Monday, December 31, 2007

do you believe in global warming?


Al Gore may enjoy popularity as the runner up for Time's Person of the Year and the Nobel Co-laurate for his environmentalist move to promote global warming awareness by making documentary movie An Inconvenient Truth, but some people I know, apparently, think that his movie is a hoax or don't put the issue as something we have to overcome urgently.

A colleague sent an email in the office mailing list about the rising sea levels to 59 cm by 2100 and things we can do to prevent the effect of global warming. While other colleagues agree to do something such as saving energy and toilet papers, an indifferent colleague said: “Setiabudi, where I live, is still 15 meters higher from the sea level. I have nothing to worry about, right?”

A friend, who is taking his master degree in the States, asked me recently to convince him that global warming is real. He had watched An Inconvenient Truth long time ago and was terrified. He believed that global warming was real and Al Gore was making the movie to crave attention before running for US president. But months after, he said again “global warming is b*** s***”. Days ago – as Iowa Caucus comes close and it’s obvious that Al Gore will not run for president – we accidentally talked about Time’s Person of the Year, he said again to me: “Al Gore must be an angel, but I’m a skeptic. Convince me.”

I didn’t answer brilliantly during that online chat but I thought a lot about it after.

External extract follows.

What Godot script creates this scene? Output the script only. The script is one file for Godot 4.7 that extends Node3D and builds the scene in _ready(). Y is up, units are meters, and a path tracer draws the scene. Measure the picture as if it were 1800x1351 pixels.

The arguments I found afterwards, apparently are something egocentric instead of elegantly environmentalist.

I realize that the most important thing is not whether global warming worth our belief but whether people will do something to make the world an environmentally better place, which you can do by using reusable bags and use papers thriftily as suggested by many who believe that the world is in danger due to the global warming.

Will you?

I will because I don’t need to see the effect of global warming in 20 years to come as shown in An Inconvenient Truth to make me say that the world is already a bad place to live. This judgment mostly falls to the urban areas. I thought Jakarta was badly polluted because we Indonesian could not create city planning properly. Now I realize that it happens in all over the world; Manhattan, Mexico City, Bangkok, etc.

Now come the selfish part. Women always worry about looks. So do I. I hate it when the polluted air blew over my beautiful face (please don’t throw up). Its not that I have the smoothest skin that doesn’t deserve polluted air but it’s uncomfortable to know that the dirty air is harming my skin. I don’t mind sweating because it’s good for skin and health but not polluted air. If you clean your face with cotton at night after work you will see how dirty the cotton could be and it could be worse when your activities include riding an ojek or field work.

One of the things I first complained when I went to school in Bandung is my booger becoming much darker compared to the ones in Padang. Java big cities, including cool-aired Bandung, are more polluted than the ones in other islands such as Padang. For someone who likes stroll and uses public transportation to commute, air pollution is one hell of an issue.

February 2nd, 2007, was supposed to be my first day working in a new company, but the massive flood interrupted it. I must stay at home, or my sister’s house, which had never been inundated during every Jakarta floods that happen almost annually.

These reasons are enough to make me use paper thriftily, although I’m still charging my cellphone all night or don’t do anything to protest the overcool air conditioning in my office. But I’m sure you are agree with me, that Bike to Work makes sense, but not people who protest the construction of Transkjakarta lanes.